• Regarding Facebook changing its corporate name (“Facebook’s metaverse rebrand is not something to celebrate, advertisers say,” from Ad Age): “This is a human shield for Mark Zuckerberg,” said Galloway. “I think it’s a smart move, frankly.” Presuming Facebook executes here similar to how Google did it with Alphabet, Zuckerberg—as the chief of the freshly branded parent—gets to rise above the fray and let the CEOs of the subsidiary companies, including Facebook, take the direct heat from lawmakers, regulators, etc. “They’re right now in a canyon, and there’s tsunamis of shit pouring down for them, everywhere,” Galloway said of Facebook. A new corporate brand umbrella with separate, non-Facebook branding can insulate Zuck from the endless shit storms.

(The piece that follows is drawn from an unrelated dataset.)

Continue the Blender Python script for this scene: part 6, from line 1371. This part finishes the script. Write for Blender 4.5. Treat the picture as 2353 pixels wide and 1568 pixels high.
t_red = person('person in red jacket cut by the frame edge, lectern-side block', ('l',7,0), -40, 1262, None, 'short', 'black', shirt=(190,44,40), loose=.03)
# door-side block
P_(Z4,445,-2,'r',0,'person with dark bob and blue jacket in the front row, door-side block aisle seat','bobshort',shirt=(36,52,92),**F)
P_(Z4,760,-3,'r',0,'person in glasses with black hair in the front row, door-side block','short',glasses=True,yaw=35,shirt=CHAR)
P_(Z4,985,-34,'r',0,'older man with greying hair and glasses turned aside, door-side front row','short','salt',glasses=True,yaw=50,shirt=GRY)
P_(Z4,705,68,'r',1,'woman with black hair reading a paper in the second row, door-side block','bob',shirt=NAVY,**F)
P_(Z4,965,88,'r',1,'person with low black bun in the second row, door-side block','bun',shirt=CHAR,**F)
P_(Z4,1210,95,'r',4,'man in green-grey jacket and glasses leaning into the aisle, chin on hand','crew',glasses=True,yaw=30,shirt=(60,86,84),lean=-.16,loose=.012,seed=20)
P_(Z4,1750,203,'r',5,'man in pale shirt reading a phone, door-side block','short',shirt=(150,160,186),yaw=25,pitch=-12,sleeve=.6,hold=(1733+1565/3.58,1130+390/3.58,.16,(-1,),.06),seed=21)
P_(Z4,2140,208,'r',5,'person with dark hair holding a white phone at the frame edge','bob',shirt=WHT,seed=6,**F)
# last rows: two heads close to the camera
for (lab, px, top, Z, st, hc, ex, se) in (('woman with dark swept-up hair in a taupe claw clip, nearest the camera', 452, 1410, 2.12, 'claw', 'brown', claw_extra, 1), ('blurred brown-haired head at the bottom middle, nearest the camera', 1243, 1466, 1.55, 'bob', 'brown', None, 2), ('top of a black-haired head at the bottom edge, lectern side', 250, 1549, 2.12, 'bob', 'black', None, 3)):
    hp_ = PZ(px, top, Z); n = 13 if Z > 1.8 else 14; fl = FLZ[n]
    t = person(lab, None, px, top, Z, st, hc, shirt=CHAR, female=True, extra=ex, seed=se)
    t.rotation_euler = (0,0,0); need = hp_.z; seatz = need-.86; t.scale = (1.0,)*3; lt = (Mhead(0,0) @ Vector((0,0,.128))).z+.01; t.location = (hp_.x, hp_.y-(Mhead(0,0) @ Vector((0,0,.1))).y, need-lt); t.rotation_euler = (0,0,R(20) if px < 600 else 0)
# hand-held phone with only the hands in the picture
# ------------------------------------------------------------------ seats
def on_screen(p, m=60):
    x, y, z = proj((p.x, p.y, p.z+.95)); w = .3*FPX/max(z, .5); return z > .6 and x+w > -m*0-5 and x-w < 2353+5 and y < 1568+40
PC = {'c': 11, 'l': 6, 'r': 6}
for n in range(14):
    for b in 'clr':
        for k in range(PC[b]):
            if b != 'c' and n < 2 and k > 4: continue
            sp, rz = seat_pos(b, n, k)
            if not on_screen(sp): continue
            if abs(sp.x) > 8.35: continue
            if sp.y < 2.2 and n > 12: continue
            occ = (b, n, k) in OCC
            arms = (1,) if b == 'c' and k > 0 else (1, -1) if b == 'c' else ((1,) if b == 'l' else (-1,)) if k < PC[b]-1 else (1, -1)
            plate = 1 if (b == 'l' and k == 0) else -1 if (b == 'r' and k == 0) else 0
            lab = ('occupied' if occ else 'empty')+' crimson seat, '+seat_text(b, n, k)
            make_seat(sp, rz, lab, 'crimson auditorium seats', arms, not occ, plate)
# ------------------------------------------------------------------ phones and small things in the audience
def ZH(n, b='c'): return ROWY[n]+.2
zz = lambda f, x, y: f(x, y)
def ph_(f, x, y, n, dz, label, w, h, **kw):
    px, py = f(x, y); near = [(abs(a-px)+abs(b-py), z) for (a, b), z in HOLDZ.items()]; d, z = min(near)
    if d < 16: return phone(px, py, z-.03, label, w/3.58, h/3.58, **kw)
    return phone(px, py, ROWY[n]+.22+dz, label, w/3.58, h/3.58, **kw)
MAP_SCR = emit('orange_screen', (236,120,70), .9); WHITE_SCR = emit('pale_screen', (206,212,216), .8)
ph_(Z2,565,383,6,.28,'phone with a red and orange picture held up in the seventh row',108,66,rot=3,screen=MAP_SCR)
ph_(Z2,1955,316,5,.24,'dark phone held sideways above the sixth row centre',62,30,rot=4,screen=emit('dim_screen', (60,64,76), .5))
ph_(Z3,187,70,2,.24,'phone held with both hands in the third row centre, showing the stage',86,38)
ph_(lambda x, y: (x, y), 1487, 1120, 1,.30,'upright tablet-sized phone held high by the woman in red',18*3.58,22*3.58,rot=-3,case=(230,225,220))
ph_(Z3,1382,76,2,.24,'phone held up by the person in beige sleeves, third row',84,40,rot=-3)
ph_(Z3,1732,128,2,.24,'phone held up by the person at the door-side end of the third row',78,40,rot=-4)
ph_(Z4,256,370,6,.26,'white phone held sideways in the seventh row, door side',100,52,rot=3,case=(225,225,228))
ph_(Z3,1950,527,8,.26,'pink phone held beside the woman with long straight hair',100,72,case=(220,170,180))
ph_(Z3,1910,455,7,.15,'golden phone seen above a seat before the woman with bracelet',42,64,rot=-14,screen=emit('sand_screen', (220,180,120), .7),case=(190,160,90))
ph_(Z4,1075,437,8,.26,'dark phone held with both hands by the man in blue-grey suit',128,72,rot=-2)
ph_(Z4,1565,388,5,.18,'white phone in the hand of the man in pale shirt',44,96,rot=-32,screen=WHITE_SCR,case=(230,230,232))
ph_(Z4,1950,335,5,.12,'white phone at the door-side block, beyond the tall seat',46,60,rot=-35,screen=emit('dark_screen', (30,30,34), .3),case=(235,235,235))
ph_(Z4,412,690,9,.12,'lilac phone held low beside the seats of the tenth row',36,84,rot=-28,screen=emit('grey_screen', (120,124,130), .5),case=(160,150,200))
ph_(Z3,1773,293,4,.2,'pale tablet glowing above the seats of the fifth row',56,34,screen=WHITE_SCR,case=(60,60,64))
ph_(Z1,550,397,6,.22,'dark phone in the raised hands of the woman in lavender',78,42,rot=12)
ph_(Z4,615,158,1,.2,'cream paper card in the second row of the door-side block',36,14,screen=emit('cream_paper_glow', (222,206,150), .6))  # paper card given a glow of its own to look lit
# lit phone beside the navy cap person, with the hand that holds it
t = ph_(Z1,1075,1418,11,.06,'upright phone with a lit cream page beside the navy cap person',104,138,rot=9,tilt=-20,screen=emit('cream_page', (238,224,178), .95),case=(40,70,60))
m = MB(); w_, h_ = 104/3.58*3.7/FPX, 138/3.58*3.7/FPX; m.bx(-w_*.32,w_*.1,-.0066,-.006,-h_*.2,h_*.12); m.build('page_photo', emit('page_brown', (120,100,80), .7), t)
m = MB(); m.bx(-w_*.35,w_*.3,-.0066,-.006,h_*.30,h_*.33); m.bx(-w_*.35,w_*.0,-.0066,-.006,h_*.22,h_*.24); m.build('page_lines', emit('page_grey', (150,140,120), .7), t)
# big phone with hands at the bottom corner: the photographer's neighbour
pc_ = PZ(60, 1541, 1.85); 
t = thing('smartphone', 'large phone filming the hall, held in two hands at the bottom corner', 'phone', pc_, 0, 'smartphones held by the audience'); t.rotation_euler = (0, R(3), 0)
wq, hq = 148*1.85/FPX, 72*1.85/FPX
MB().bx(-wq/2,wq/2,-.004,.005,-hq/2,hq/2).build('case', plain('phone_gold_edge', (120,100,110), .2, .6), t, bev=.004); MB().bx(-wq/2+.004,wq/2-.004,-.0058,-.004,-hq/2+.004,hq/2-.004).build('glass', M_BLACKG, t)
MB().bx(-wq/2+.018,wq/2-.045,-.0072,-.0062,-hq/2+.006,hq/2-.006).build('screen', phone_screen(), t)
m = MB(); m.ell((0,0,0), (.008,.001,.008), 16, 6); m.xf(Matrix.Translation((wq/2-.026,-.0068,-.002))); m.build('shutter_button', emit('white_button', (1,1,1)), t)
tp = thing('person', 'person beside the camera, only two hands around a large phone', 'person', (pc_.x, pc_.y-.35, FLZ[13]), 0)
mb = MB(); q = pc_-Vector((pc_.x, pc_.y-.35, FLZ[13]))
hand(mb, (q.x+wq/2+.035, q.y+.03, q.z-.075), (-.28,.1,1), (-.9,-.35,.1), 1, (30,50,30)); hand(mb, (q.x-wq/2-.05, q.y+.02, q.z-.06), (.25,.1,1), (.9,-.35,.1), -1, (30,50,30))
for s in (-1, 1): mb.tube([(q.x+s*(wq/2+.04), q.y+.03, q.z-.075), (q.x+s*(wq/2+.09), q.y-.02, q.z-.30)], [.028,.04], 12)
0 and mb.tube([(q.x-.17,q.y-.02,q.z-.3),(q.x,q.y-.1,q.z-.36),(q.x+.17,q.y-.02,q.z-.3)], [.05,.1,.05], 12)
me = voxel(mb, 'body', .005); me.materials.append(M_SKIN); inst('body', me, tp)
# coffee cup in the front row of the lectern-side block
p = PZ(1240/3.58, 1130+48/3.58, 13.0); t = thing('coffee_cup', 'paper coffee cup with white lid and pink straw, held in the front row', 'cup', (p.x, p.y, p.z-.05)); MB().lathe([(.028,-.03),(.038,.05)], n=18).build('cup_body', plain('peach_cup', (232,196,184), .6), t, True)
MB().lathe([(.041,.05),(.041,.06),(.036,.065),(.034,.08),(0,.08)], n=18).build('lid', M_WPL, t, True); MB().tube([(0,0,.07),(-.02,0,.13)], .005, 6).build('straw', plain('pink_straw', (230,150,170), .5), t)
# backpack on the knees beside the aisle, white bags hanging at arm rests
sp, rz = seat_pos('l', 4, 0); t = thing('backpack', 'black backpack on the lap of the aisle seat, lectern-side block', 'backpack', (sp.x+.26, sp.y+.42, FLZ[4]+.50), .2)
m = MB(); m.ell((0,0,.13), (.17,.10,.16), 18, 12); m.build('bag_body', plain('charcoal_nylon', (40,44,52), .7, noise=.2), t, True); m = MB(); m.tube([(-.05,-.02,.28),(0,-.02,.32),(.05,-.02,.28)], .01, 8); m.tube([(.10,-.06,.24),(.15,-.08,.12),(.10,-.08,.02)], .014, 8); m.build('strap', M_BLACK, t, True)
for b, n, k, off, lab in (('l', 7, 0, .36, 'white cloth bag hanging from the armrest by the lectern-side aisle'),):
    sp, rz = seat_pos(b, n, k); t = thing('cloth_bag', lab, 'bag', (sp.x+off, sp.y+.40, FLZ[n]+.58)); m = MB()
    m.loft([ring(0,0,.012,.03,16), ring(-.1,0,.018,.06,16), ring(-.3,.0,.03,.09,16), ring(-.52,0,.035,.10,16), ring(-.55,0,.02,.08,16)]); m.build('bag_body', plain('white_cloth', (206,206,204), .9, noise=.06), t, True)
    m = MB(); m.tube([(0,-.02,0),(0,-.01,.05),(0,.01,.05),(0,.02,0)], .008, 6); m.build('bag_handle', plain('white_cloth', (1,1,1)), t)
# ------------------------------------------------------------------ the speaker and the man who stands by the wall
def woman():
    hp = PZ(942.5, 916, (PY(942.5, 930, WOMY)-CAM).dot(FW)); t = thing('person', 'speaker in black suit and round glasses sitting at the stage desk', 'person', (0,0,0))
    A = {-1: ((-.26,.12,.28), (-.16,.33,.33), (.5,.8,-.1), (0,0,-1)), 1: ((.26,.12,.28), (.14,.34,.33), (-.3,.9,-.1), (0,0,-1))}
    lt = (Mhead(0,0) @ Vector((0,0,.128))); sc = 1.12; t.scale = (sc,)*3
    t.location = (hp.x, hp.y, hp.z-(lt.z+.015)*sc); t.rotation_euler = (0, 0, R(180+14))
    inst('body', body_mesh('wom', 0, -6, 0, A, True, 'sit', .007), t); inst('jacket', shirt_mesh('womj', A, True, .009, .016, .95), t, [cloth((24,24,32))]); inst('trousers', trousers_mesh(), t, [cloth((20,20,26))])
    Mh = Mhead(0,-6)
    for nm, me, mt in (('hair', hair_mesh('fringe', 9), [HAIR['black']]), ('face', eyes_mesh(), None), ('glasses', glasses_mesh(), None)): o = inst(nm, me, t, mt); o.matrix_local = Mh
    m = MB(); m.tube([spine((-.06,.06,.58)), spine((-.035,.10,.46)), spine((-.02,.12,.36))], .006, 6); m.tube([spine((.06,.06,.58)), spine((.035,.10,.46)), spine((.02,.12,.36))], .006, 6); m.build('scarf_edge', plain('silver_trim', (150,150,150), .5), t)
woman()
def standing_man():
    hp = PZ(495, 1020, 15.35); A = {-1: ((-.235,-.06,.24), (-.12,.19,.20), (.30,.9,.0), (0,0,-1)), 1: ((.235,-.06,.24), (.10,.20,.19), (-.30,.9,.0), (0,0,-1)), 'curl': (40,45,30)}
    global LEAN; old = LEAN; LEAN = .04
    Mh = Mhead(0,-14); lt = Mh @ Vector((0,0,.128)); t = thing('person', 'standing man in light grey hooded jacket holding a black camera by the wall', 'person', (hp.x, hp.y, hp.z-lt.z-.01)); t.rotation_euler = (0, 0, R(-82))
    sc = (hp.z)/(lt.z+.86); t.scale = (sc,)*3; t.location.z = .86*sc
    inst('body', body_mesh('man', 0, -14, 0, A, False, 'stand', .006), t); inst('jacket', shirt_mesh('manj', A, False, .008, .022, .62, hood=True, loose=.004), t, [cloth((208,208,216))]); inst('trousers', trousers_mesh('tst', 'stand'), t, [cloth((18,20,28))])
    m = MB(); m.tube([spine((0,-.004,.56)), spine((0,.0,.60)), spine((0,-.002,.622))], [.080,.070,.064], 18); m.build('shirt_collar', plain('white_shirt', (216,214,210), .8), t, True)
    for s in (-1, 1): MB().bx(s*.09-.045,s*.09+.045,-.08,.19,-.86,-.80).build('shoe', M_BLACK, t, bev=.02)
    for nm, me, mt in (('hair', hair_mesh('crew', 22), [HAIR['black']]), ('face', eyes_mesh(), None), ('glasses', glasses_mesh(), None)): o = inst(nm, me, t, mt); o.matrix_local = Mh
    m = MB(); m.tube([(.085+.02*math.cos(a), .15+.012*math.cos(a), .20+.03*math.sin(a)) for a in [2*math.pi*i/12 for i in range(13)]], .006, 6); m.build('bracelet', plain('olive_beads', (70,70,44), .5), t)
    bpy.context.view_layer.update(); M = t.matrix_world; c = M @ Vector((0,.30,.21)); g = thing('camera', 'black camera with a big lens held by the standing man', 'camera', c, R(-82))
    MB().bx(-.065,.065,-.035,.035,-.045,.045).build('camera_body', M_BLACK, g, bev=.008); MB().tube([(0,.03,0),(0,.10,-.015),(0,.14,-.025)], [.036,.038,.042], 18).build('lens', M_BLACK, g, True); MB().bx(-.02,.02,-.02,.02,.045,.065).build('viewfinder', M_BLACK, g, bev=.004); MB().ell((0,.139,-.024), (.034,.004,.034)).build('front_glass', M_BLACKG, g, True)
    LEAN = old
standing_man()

• Regarding the potential PayPal-Pinterest deal (see “PayPal is considering buying Pinterest,” from Bloomberg News via Ad Age), Galloway sees this as proof that content is now “a point of differentiation for other more profitable or more valuable businesses, whether it’s selling more handsets, selling more paper towels, or, quite frankly, getting you to use a certain payment platform. ... Content has become a point of differentiation, not its own business.” The PayPal-Pinterest news has put Galloway in the mood to predict: “It means Square’s going to acquire Twitter,” he said, “and it’s also going to put Snap into play. This is an attention economy, and the attention the media captures is worth more to fintech companies than it is to the investors of a pure-play media company.”
Swisher asked Galloway who he thinks will buy Snap (parent of Snapchat). “Shopify,” he said.